What you have to do: Transcribe the records below from the first line to the line that includes "SC = bpy.context.scene", inclusive, and omit the pictures.

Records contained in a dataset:

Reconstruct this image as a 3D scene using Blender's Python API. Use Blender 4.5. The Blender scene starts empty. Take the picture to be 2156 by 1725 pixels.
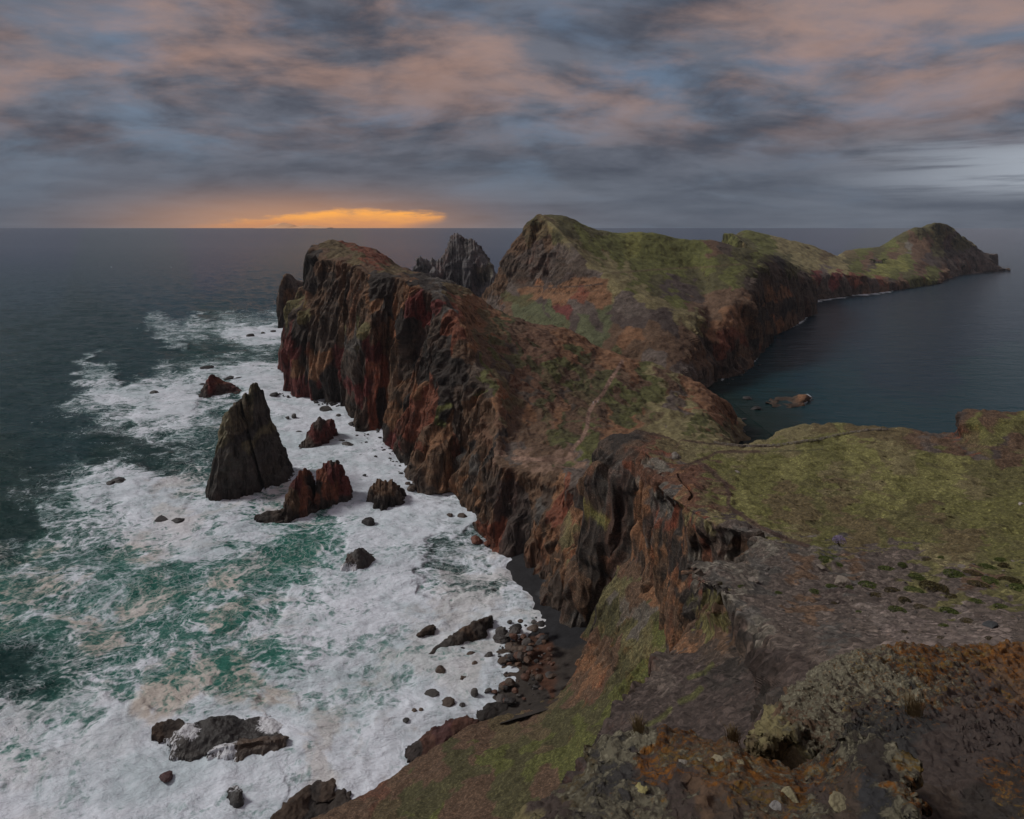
import bpy, math, random
import numpy as np
from mathutils import Vector
random.seed(7); rng = np.random.default_rng(7)
C = bpy.context.scene.collection
SC = bpy.context.scene

# ------------------------------------------------------------------ camera
# The camera looks level along +Y from 120 m above the sea; a lens shift brings the horizon up.
H = 120.0; F = 1405.0; VH = 479.0; CX = 1078.0; W = 2156.0; HT = 1725.0
cam_d = bpy.data.cameras.new('camera'); cam = bpy.data.objects.new('camera', cam_d); C.objects.link(cam)
cam.location = (0, 0, H); cam.rotation_euler = (math.radians(90), 0, 0)
cam_d.sensor_width = 36; cam_d.lens = 36 * F / W
cam_d.shift_y = -(HT / 2 - VH) / W
cam_d.clip_start = 0.2; cam_d.clip_end = 200000
SC.camera = cam
SC.view_settings.view_transform = 'Standard'; SC.view_settings.look = 'None'
SC.view_settings.exposure = 0; SC.view_settings.gamma = 1

# ------------------------------------------------------------------ node helper
class NT:
    def __init__(s, tree): s.t = tree; s.n = tree.nodes; s.l = tree.links
    def new(s, typ, **kw):
        n = s.n.new(typ)
        for k, v in kw.items(): setattr(n, k, v)
        return n
    def put(s, sock, v):
        if isinstance(v, bpy.types.NodeSocket): s.l.new(v, sock)
        elif v is not None:
            try: sock.default_value = v
            except Exception: sock.default_value = (*v, 1) if len(v) == 3 else v
    def math(s, op, a, b=None, c=None, clamp=False):
        n = s.new('ShaderNodeMath', operation=op, use_clamp=clamp)
        s.put(n.inputs[0], a); s.put(n.inputs[1], b); s.put(n.inputs[2], c); return n.outputs[0]
    def mix(s, f, a, b, mode='MIX'):
        n = s.new('ShaderNodeMix', data_type='RGBA', blend_type=mode)
        s.put(n.inputs[0], f); s.put(n.inputs[6], a); s.put(n.inputs[7], b); return n.outputs[2]
    def step(s, x, lo, hi):
        n = s.new('ShaderNodeMapRange', interpolation_type='SMOOTHSTEP')
        s.put(n.inputs[0], x); s.put(n.inputs[1], lo); s.put(n.inputs[2], hi)
        return n.outputs[0]
    def noise(s, vec, scale, detail=6, rough=0.55, dist=0.0):
        n = s.new('ShaderNodeTexNoise'); s.put(n.inputs['Vector'], vec)
        n.inputs['Scale'].default_value = scale; n.inputs['Detail'].default_value = detail
        n.inputs['Roughness'].default_value = rough; n.inputs['Distortion'].default_value = dist
        return n.outputs['Fac']
    def noisec(s, vec, scale, detail=3):
        n = s.new('ShaderNodeTexNoise'); s.put(n.inputs['Vector'], vec)
        n.inputs['Scale'].default_value = scale; n.inputs['Detail'].default_value = detail
        return n.outputs['Color']
    def vor(s, vec, scale, feature='F1', rnd=1.0, out='Distance'):
        n = s.new('ShaderNodeTexVoronoi', feature=feature); s.put(n.inputs['Vector'], vec)
        n.inputs['Scale'].default_value = scale; n.inputs['Randomness'].default_value = rnd
        return n.outputs[out]
    def scale(s, vec, sc, loc=(0, 0, 0)):
        n = s.new('ShaderNodeMapping'); s.put(n.inputs[0], vec)
        n.inputs[3].default_value = sc; n.inputs[1].default_value = loc; return n.outputs[0]
    def vadd(s, a, b, k=1.0):
        m = s.new('ShaderNodeVectorMath', operation='MULTIPLY_ADD')
        s.put(m.inputs[0], b); m.inputs[1].default_value = (k, k, k); s.put(m.inputs[2], a); return m.outputs[0]

# ------------------------------------------------------------------ sky
SUN_EL, SUN_AZ = math.radians(40), math.radians(-82)     # azimuth from +Y, negative = left
world = bpy.data.worlds.new('World'); SC.world = world; world.use_nodes = True
wt = NT(world.node_tree); wt.n.clear()
geo = wt.new('ShaderNodeTexCoord').outputs['Generated']
sep = wt.new('ShaderNodeSeparateXYZ'); wt.put(sep.inputs[0], geo)
dx, dy, dz = sep.outputs
zz = wt.math('MAXIMUM', dz, 0.0)
inv = wt.math('DIVIDE', 1.0, wt.math('ADD', zz, 0.27))
cmb = wt.new('ShaderNodeCombineXYZ')
wt.put(cmb.inputs[0], wt.math('MULTIPLY', dx, inv)); wt.put(cmb.inputs[1], wt.math('MULTIPLY', dy, inv)); cmb.inputs[2].default_value = 3.3
cp = cmb.outputs[0]
ysafe = wt.math('MAXIMUM', dy, 0.05)
A = wt.math('DIVIDE', dx, ysafe); E = wt.math('DIVIDE', dz, ysafe)     # tangents of azimuth and elevation ahead
front = wt.step(dy, 0.0, 0.25)
warp = wt.noisec(cp, 1.0, 3)
cpw = wt.vadd(cp, warp, 0.45)
n_big = wt.noise(wt.scale(cpw, (0.8, 0.95, 1)), 2.1, 8, 0.57)
n_mid = wt.noise(wt.scale(cpw, (0.85, 1.1, 1), (4.2, 1.7, 0)), 3.3, 9, 0.58)
n_pnk = wt.noise(wt.scale(cpw, (0.8, 1.1, 1), (9.1, 6.4, 0)), 2.7, 9, 0.58)
nish = wt.new('ShaderNodeTexSky', sky_type='NISHITA', sun_disc=False)
nish.sun_elevation = SUN_EL; nish.sun_rotation = SUN_AZ; nish.air_density = 1.3; nish.dust_density = 2
nish_c = wt.mix(1.0, nish.outputs[0], (0.05, 0.05, 0.05, 1), 'MULTIPLY')
gap = wt.mix(0.8, nish_c, (0.150, 0.225, 0.340, 1))
cloud_d = (0.068, 0.075, 0.099, 1); cloud_m = (0.150, 0.162, 0.200, 1)
col = wt.mix(wt.step(n_mid, 0.32, 0.66), cloud_d, cloud_m)
col = wt.mix(wt.math('MULTIPLY', wt.step(n_big, 0.46, 0.70), 0.75), col, gap)
# light caught by the undersides of the higher clouds
high = wt.step(E, 0.06, 0.26)
pm = wt.math('MULTIPLY', wt.math('MULTIPLY', wt.step(n_pnk, 0.38, 0.68), high), 0.64)
col = wt.mix(pm, col, (0.45, 0.282, 0.222, 1))
# pale low band and grey banks towards the horizon
n_band = wt.noise(wt.scale(geo, (3.0, 3.0, 26)), 1.0, 8, 0.6, .4)
low = wt.math('SUBTRACT', 1.0, wt.step(E, 0.02, 0.17))
bandc = wt.mix(wt.step(n_band, 0.28, 0.72), (0.076, 0.092, 0.122, 1), (0.142, 0.166, 0.205, 1))
col = wt.mix(wt.math('MULTIPLY', low, 0.78), col, bandc)
# brighter opening low on the right
br = wt.math('MULTIPLY', wt.math('MULTIPLY', wt.step(A, 0.40, 0.85), wt.step(wt.noise(wt.scale(geo, (3, 3, 50)), 1.0, 5, 0.6), 0.40, 0.62)),
             wt.math('MULTIPLY', wt.step(E, 0.03, 0.07), wt.math('SUBTRACT', 1.0, wt.step(E, 0.10, 0.16))))
col = wt.mix(wt.math('MULTIPLY', br, 0.8), col, (0.42, 0.46, 0.52, 1))
off = wt.math('MULTIPLY', wt.math('MULTIPLY', wt.step(A, 0.80, 1.15), wt.math('SUBTRACT', 1.0, wt.step(E, 0.25, 0.6))), wt.step(E, 0.02, 0.10))  # unseen bright sky right of the view, added for sheen on the sea
col = wt.mix(wt.math('MULTIPLY', off, 0.8), col, (0.95, 0.98, 1.0, 1))
# warm haze round the opening where the sun is, and the opening itself
def gauss(x, c, s):
    d = wt.math('DIVIDE', wt.math('SUBTRACT', x, c), s)
    return wt.math('EXPONENT', wt.math('MULTIPLY', wt.math('MULTIPLY', d, d), -1.0))
glow = wt.math('MULTIPLY', wt.math('MULTIPLY', gauss(A, -0.33, 0.24), gauss(E, 0.004, 0.042)), front)
col = wt.mix(wt.math('MULTIPLY', glow, 0.78), col, (0.62, 0.30, 0.14, 1))
edge_n = wt.math('MULTIPLY', wt.math('SUBTRACT', wt.noise(wt.scale(geo, (20, 20, 110)), 1.0, 8, 0.68), 0.5), 0.022)
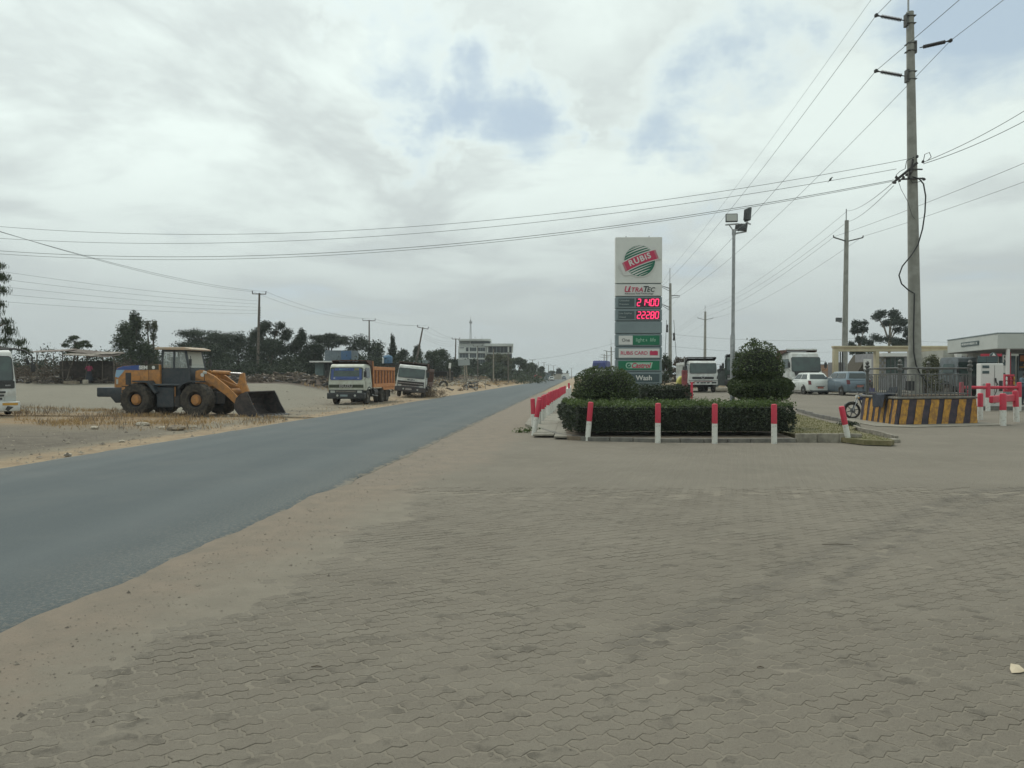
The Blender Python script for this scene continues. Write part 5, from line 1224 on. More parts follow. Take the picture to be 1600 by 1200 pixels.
o = text('lettering', 'SEM', .23, M_signwhite, hood, (-1.88, -.80, 2.21), offset=.010, sx=1.1); MB().lathe([(.08, 0), (.08, .01), (.001, .01)], (-1.36, -.795, 2.22), (0, -1, 0), M_signwhite, 14).build('round_badge', hood)
MB().prism([(-4.15, .86), (-4.15, 1.30), (-2.75, 1.30), (-2.62, .95), (-2.75, .62), (-3.2, .58), (-3.45, .86)], -1.0, 1.0, M_navy, axis='y').build('counterweight', LD, bevel=.06, smooth=True, segs=2)
MB().box((-2.72, -.9, 1.17), (.2, .3, .25), M_yellow).build('step_bracket', LD, bevel=.02)
MB().tube([(-1.7, .3, 2.3), (-1.7, .3, 2.5)], .10, M_dark, 10).build('air_cleaner', LD); MB().tube([(-2.3, 0, 2.25), (-2.3, 0, 2.55)], .06, M_dark, 8).build('exhaust', LD)
# rear mudguard
for s in (-1, 1): MB().poly([(-2.15, s * .8, 1.62), (-1.35, s * .8, 1.62), (-.92, s * .8, 1.08), (-1.02, s * .8, 1.04), (-1.42, s * .8, 1.52), (-2.15, s * .8, 1.56)], .42, M_navy, nrm=(0, s, 0)).build('mudguard', LD)
for s in (-1, 1): MB().prism([(.15, 1.28), (.35, 1.52), (.7, 1.62), (1.25, 1.60), (1.25, 1.54), (.72, 1.55), (.42, 1.45), (.22, 1.26)], s * .78, s * 1.28, M_navy, axis='y').build('mudguard', LD)
# platform, steps, frames
q = MB(); q.box((-.45, 0, 1.42), (1.9, 2.1, .10), M_navy); q.box((-.6, 0, .98), (1.1, 1.5, .8), M_navy); q.box((-1.6, 0, .8), (1.6, .75, .6), M_dark); q.box((.2, 0, .85), (.5, .9, .7), M_dark); q.box((1.0, 0, .82), (1.1, .7, .55), M_dark); q.tube([(-2.0, -.9, .75), (-2.0, .9, .75)], .16, M_dark, 10); q.tube([(1.0, -.9, .75), (1.0, .9, .75)], .16, M_dark, 10); q.build('frame', LD, bevel=.03)
for s in (-1, 1):
    MB().box((-.66, s * .86, .86), (.88, .22, .95), M_navy).build('tank', LD, bevel=.04); MB().box((-.02, s * .86, .66), (.28, .3, .5), M_dark).build('step', LD, bevel=.02)
    MB().tube([(-.14, s * .98, .62), (-.14, s * .98, 1.35)], .025, M_yellow, 6).build('handrail', LD)
# cab: frame, roof, panes
cabx = (-1.18, .42); cz = (1.46, 3.06)
q = MB(); q.prism([(-1.10, 1.45), (-1.10, 2.18), (.36, 2.18), (.44, 1.45)], -.66, .66, M_navy, axis='y')
for s in (-1, 1):
    for (a, b) in (((-1.04, 2.1), (-1.0, 3.06)), ((-.42, 2.1), (-.42, 3.06)), ((.34, 2.1), (.12, 3.06))): q.beam((a[0], s * .62, a[1]), (b[0], s * .60, b[1]), .09, .09, M_navy, up=(0, 1, 0))
    q.box((-.45, s * .61, 3.0), (1.15, .08, .1), M_navy)
q.box((-1.0, 0, 3.0), (.08, 1.2, .1), M_navy); q.box((.12, 0, 3.0), (.08, 1.2, .1), M_navy)
cb = q.build('cab', LD, bevel=.012)
M_pane = mat('dusty_cab_glass', (.5, .55, .53), None, rough=.25); M_pane.node_tree.nodes['Principled BSDF'].inputs['Transmission Weight'].default_value = .0; M_pane.node_tree.nodes['Principled BSDF'].inputs['Alpha'].default_value = .28
for s in (-1, 1):
    MB().poly([(-1.02, s * .63, 2.2), (-.45, s * .63, 2.2), (-.45, s * .61, 2.97), (-1.0, s * .61, 2.97)], .01, M_pane, nrm=(0, s, 0)).build('side_pane', cb)
    MB().poly([(-.39, s * .63, 2.2), (.30, s * .63, 2.2), (.12, s * .61, 2.97), (-.39, s * .61, 2.97)], .01, M_pane, nrm=(0, s, 0)).build('side_pane', cb)
MB().poly([(.35, -.58, 2.2), (.35, .58, 2.2), (.15, .56, 2.97), (.15, -.56, 2.97)], .01, M_pane).build('front_pane', cb); MB().poly([(-1.06, -.58, 2.2), (-1.06, .58, 2.2), (-1.03, .56, 2.97), (-1.03, -.56, 2.97)], .01, M_pane).build('rear_pane', cb)
MB().plate((-.1, -.0, 2.5), (.22, 0, -1), (0, 1, 0), .75, 1.1, .01, mat('sun_cloth', (.42, .42, .37), None, rough=.9)).build('front_blind', cb).location = (.36, 0, .08)
q = MB(); q.box((-.55, 0, 1.95), (.55, .55, .35), M_black); q.box((-.80, 0, 2.42), (.16, .52, .62), M_black); q.build('seat', cb, bevel=.04); q = MB(); q.tube([(.1, 0, 2.0), (-.08, 0, 2.38)], .03, M_black, 6); q.lathe([(.17, -.015), (.2, 0), (.17, .015), (.15, 0), (.17, -.015)], (-.08, 0, 2.38), (-.5, 0, .87), M_black, 16); q.build('steering_wheel', cb)
MB().prism([(-1.32, 3.05), (-1.28, 3.16), (.2, 3.15), (.56, 3.06), (.54, 3.0)], -.80, .80, mat('cab_roof_orange', (.46, .33, .23), (.38, .33, .26), 6, .7), axis='y').build('cab_roof', LD, bevel=.02)
for s in (-1, 1): MB().tube([(.42, s * .66, 2.0), (.52, s * .78, 2.3), (.52, s * .80, 2.75)], .015, M_black, 6).build('mirror_arm', LD); MB().box((.52, s * .82, 2.45), (.05, .16, .3), M_black).build('mirror', LD, bevel=.01)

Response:
Reconstruct this image as a 3D scene using Blender's Python API. Use Blender 4.5. The Blender scene starts empty. Take the picture to be 2156 by 1725 pixels.
import bpy, math, random
import numpy as np
from mathutils import Vector
random.seed(7); rng = np.random.default_rng(7)
C = bpy.context.scene.collection
SC = bpy.context.scene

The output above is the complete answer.